Today is a sad day in American history.
The U.S. Supreme Court has ruled against race-conscious programs at universities, handing a win to a group that argued that the institutions shouldn’t consider race in evaluating applications for admission. The high court, which has a conservative majority, had been expected to return a decision that wasn’t favorable for affirmative action.
The ruling is a massive blow to a nearly three decades-old efforts to diversify American universities.
The majority opinion by Chief Justice John Roberts, which all five of his fellow conservative justices joined in, said that both Harvard’s and UNC’s affirmative action programs “unavoidably employ race in a negative manner, involve racial stereotyping, and lack meaningful end points.”
“We have never permitted admissions programs to work in that way, and we will not do so today,” Roberts wrote.
The majority said that the universities’ policies violated the equal protection clause of the Constitution’s 14th Amendment.

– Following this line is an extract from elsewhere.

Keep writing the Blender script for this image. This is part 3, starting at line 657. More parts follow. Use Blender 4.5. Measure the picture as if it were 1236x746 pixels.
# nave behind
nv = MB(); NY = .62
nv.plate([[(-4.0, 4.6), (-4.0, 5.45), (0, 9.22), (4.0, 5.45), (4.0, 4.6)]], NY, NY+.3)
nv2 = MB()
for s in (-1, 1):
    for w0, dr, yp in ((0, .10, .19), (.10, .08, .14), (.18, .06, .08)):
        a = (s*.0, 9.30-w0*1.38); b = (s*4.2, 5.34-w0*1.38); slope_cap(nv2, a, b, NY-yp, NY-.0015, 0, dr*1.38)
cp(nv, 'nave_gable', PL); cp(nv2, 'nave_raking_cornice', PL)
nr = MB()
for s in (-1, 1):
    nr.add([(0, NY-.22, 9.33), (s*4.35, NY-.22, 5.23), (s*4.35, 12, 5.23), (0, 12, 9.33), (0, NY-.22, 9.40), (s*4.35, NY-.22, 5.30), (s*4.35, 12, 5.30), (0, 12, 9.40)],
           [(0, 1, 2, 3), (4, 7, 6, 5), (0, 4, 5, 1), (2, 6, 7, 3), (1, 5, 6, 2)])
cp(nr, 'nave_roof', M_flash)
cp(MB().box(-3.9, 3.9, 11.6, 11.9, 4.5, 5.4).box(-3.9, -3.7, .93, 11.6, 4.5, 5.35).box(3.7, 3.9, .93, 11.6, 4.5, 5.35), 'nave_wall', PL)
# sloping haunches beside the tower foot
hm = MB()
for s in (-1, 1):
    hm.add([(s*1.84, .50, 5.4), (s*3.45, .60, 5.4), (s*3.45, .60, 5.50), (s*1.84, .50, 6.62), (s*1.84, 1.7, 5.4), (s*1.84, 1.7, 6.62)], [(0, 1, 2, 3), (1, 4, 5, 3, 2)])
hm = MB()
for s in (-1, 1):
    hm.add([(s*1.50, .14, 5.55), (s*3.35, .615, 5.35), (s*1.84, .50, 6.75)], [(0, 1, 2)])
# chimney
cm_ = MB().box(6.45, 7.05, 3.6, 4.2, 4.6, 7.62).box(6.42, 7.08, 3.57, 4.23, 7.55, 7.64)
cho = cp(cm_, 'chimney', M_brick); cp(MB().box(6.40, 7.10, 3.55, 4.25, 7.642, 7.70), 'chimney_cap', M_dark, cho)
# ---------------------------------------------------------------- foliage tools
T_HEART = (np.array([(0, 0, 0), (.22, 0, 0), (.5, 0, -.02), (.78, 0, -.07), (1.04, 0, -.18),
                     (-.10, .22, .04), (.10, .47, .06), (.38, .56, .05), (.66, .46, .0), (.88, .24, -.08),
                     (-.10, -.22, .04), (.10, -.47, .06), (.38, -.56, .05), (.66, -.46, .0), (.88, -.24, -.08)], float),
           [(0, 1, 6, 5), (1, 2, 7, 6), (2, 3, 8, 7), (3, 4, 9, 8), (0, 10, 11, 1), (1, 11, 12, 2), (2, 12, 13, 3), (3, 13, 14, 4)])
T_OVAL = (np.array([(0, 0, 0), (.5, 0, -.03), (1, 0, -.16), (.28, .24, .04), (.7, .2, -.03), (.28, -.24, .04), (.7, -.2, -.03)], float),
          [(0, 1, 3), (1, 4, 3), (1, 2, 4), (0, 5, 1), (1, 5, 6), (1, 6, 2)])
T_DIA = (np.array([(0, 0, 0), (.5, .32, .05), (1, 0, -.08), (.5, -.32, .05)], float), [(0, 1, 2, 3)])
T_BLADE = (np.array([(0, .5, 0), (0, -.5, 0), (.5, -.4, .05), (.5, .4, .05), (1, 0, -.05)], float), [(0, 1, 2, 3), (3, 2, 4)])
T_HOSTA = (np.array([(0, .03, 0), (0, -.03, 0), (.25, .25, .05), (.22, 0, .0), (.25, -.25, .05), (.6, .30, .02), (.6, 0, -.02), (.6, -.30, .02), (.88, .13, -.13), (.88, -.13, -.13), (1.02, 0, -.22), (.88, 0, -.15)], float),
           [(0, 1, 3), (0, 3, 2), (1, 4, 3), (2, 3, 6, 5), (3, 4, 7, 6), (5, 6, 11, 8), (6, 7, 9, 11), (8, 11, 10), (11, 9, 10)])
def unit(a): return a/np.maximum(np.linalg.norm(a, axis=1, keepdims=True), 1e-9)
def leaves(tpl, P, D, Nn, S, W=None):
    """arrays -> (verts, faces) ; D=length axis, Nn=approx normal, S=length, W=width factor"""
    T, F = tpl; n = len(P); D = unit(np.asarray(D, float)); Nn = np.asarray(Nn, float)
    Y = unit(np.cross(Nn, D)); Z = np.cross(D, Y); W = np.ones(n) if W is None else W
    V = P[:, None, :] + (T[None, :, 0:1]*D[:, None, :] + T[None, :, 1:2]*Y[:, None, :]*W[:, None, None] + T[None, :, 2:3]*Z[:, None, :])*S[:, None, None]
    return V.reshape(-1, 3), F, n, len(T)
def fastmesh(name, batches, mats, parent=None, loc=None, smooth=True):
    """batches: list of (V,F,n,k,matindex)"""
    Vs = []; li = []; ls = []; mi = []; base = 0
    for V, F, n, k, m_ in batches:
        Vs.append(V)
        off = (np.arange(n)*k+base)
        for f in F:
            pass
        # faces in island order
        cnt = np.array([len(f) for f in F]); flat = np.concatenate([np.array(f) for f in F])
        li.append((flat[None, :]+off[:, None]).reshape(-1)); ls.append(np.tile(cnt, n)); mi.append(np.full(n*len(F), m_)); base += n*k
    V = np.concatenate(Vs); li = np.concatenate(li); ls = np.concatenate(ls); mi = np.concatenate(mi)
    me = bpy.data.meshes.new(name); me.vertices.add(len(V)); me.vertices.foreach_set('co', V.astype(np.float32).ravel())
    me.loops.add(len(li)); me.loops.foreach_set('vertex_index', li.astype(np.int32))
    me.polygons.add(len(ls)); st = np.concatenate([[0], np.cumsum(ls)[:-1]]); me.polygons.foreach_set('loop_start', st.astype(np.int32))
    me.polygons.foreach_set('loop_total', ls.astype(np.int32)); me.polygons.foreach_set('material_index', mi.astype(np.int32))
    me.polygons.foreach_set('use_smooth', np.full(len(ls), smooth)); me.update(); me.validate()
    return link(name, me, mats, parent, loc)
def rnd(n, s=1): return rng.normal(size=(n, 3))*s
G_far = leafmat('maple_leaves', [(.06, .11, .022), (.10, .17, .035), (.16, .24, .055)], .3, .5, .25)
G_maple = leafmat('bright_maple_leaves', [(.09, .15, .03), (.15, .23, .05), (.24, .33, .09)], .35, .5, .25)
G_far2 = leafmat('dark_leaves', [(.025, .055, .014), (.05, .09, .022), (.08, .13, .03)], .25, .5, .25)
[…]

Justice Ketanji Brown Jackson, a liberal and African-American, in a dissent called the ruling “truly a tragedy for us all.”
Her fellow liberal, Justice Sonia Sotomayor, in a sharp dissent, said, “Today, this Court stands in the way and rolls back decades of precedent and momentous progress.”
Sotomayor, one of three liberals on the court, said that the majority “holds that race can no longer be used in a limited way in college admissions to achieve such critical benefits.”